When I first saw the score Ben gave Zombie Revenge, I thought two things: The new guy is out to prove something and he didn't bother to play through the game thoroughly. That's because I had relatively high expectations ever since I heard that Sega was going to be publishing it. After all, it was based on the The House Of The Dead arcade games and given the popularity and fun of that franchise, I was expecting it to be a modern-day Final Fight. However, barely 15 minutes into Zombie Revenge, I knew that it would do little to live up to my expectations, and that Ben was right-on damn near everything he said. It's amazing to me that while Zombie Revenge was plucked from the The House Of The Dead series, no one on the development team thought it necessary to change the gameplay to coincide with the change in genres. Instead, everything remains the same. From the simplistic level design that constitutes static stages where enemies pop up to be shot, to the dumb AI of the enemies, Zombie Revenge looks and plays like any arcade gun-shooter I would find at my favorite mall if it werent for the overhead perspective.
Like Ben, I found Zombie Revenge's graphics to be worthy of some praise, but even that is tempered because the heroes, the bosses and every other character in the game, looks simply grotesque—far too grotesque even for a zombie-filled game. It's as if the game designers took all of two seconds to come up with and then create these monsters, and that includes the heroes as well. A little more care going into the character designs would have made the cut-scenes and their respective character close-ups a lot easier to look at. Improved voice acting would be another area I thought Sega would have worked on, but that was by no means the case. Maybe some fans of anything even remotely like Resident Evil (notorious for bad voice acting) won't mind, but I think that enough is enough.

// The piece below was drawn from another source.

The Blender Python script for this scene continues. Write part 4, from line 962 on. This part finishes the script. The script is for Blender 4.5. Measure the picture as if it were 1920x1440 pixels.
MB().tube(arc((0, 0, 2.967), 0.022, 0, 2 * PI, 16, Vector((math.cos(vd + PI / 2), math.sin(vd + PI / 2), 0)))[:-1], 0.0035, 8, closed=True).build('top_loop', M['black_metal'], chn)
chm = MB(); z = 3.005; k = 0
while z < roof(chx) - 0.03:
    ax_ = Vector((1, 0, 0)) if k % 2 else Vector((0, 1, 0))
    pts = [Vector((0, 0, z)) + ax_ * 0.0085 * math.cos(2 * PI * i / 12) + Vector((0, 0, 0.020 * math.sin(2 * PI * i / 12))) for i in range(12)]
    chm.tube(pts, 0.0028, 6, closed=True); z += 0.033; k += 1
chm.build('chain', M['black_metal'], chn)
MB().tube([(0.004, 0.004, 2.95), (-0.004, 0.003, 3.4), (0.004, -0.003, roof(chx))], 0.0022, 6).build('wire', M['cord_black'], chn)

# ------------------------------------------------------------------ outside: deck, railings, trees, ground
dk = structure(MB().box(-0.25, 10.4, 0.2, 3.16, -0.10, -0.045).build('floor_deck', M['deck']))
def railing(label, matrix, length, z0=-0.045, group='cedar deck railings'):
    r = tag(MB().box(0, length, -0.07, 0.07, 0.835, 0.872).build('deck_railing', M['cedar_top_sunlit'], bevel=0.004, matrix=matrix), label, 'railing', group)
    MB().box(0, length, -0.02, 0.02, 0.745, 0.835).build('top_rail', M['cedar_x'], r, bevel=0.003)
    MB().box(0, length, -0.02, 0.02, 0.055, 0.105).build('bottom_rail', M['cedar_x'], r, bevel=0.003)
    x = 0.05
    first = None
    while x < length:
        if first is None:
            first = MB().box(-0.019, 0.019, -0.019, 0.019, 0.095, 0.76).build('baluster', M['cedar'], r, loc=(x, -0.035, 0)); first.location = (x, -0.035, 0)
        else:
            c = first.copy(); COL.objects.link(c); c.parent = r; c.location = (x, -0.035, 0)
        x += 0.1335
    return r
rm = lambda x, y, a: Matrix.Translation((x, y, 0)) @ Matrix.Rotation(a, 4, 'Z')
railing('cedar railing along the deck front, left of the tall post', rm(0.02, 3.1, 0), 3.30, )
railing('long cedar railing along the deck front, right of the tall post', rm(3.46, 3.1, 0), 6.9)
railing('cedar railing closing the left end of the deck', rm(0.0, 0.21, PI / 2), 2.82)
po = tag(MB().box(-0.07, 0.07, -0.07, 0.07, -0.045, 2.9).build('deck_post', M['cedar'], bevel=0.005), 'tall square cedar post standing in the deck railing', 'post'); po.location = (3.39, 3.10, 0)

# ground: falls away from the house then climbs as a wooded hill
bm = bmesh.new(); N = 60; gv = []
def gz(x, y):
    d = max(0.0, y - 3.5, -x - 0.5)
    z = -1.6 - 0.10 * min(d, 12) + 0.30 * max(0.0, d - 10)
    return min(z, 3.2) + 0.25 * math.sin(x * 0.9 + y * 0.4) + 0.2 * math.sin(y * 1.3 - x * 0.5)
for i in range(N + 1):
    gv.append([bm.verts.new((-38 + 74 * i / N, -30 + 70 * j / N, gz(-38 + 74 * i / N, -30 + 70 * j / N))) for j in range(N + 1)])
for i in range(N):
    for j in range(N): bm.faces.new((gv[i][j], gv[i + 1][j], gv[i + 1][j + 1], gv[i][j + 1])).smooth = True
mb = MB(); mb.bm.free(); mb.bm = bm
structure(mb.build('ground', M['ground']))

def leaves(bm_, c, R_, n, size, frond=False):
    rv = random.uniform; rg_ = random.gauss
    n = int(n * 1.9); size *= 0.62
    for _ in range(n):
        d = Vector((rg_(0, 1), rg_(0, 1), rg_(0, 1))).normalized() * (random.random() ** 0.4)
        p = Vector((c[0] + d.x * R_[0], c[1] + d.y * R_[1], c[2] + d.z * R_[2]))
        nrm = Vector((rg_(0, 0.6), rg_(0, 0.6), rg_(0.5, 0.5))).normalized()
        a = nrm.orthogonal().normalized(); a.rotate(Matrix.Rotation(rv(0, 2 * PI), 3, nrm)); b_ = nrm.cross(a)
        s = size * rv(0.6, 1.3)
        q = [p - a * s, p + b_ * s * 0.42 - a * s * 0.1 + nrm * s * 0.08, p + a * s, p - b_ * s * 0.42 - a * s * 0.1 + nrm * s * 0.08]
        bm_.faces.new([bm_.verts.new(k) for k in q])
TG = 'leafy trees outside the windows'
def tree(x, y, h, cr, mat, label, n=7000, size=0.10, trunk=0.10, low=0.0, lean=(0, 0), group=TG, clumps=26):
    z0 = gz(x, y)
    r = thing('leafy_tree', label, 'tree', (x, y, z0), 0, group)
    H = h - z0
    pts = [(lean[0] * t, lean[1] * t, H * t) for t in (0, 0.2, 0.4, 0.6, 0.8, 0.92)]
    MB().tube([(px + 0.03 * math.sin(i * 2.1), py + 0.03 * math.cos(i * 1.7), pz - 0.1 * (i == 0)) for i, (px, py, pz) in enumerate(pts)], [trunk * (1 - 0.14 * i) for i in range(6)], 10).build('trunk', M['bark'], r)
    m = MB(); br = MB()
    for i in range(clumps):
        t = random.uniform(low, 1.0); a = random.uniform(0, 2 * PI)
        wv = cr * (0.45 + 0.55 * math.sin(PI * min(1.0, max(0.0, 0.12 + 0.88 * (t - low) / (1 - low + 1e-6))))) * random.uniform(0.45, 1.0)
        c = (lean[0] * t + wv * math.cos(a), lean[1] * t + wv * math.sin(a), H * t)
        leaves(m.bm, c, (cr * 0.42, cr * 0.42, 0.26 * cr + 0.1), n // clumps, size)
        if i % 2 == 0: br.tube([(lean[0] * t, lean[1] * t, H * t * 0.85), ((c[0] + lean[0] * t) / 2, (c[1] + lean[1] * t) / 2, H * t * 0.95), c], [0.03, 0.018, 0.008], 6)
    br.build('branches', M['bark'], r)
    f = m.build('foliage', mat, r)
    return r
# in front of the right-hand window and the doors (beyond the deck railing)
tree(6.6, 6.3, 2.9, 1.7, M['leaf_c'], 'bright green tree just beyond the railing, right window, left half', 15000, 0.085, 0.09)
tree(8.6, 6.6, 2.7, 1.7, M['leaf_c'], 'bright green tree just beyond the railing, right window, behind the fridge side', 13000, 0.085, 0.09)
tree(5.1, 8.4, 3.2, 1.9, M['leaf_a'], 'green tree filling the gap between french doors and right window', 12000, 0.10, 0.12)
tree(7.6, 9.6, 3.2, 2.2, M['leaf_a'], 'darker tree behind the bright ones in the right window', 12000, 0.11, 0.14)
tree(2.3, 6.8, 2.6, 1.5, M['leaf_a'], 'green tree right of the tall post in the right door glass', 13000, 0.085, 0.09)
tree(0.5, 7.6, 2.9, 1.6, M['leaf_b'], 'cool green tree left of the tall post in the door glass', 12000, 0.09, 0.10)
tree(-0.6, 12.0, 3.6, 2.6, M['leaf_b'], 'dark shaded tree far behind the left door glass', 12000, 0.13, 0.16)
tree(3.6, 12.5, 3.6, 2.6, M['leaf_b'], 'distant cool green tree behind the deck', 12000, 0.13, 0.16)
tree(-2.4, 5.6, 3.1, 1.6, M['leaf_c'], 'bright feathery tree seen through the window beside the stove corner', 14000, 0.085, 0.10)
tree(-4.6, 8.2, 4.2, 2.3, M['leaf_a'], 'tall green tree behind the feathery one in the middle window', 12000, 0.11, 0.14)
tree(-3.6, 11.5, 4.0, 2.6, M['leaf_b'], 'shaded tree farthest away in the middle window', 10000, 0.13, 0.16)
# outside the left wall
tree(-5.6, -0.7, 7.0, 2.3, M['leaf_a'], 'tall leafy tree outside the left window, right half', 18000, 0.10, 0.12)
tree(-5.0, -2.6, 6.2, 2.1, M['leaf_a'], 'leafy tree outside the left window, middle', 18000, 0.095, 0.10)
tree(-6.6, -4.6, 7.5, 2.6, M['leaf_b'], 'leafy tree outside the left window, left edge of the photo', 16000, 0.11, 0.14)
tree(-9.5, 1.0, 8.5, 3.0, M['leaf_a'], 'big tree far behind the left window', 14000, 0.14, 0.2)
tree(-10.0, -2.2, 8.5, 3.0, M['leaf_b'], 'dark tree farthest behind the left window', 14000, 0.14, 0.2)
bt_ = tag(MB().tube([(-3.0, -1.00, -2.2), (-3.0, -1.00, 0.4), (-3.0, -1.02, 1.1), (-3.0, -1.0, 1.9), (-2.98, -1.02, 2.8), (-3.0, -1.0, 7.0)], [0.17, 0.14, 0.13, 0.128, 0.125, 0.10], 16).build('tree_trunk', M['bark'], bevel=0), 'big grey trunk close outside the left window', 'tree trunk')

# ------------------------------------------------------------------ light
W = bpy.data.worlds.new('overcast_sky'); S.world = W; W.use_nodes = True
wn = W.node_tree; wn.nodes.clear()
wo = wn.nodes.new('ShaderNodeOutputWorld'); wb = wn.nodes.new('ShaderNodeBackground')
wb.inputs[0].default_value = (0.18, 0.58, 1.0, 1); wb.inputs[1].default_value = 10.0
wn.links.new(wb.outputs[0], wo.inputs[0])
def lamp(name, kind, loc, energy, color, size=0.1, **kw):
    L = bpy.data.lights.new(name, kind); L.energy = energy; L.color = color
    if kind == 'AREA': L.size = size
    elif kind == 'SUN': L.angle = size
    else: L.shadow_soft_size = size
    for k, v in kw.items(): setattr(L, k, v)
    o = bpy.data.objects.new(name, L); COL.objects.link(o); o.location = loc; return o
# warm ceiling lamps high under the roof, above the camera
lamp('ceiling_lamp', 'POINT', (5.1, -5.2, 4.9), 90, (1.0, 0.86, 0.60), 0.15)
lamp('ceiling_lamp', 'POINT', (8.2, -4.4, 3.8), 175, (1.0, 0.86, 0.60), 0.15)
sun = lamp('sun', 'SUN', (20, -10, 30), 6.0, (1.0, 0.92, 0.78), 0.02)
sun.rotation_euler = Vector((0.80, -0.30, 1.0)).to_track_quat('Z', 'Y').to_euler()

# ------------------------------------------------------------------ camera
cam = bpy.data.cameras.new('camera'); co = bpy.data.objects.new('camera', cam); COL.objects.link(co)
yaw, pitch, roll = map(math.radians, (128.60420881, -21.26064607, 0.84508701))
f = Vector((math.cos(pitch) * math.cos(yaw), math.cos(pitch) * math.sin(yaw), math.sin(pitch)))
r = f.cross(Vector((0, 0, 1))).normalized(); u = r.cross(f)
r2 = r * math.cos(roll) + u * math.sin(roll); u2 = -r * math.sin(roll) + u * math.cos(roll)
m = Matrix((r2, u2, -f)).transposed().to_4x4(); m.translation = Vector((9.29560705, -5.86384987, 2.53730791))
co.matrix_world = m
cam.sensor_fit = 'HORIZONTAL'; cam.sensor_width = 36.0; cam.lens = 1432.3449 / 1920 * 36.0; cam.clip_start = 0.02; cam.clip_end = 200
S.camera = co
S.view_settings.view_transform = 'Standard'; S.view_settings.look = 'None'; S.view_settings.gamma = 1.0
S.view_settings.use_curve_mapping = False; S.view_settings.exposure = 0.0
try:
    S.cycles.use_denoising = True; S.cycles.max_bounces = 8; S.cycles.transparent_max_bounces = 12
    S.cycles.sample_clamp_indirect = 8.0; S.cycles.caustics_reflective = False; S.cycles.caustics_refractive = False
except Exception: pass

There is one thing about Zombie Revenge that Ben neglected to mention, and that is the Zombie Revenge Raising Game. It's a mini-game that I downloaded from the Zombie Revenge CD to my VMU thinking I could take one of the game's three heroes, train them separately and then take them into the game. Unfortunately, it is nothing like that. For one thing, these home-grown characters cannot be used in the Arcade Mode, and the Original Mode is only good for collecting food to be later fed to my VMU fighter. About all the VMU fighters are good for, is for Pokémon-esque battles in the Fighting mode, and even that gets old quickly. The two more traditional VMU mini-games included are a zombie fishing game (yes, you read it correctly) and a memory card game, but neither are entertaining for longer than a couple of rounds. As a whole, none of the VMU games are worth the 110 blocks of memory they demand from your VMU.
If Sega was going to milk their The House Of The Dead franchise by doing another cross-genre release, I wouldnt mind at all, especially if it were a take on the Resident Evil franchise (which is what I was expecting Zombie Revenge to be when I first heard of its existence). But cross-genre games are only worthwhile if they are made with the intent to exploit the advantages of the new genre. In making Zombie Revenge, Sega didn't show any inkling of doing that, and the result is an utterly forgettable release that does nothing but tarnish the Sega name and the The House Of The Dead franchise as well.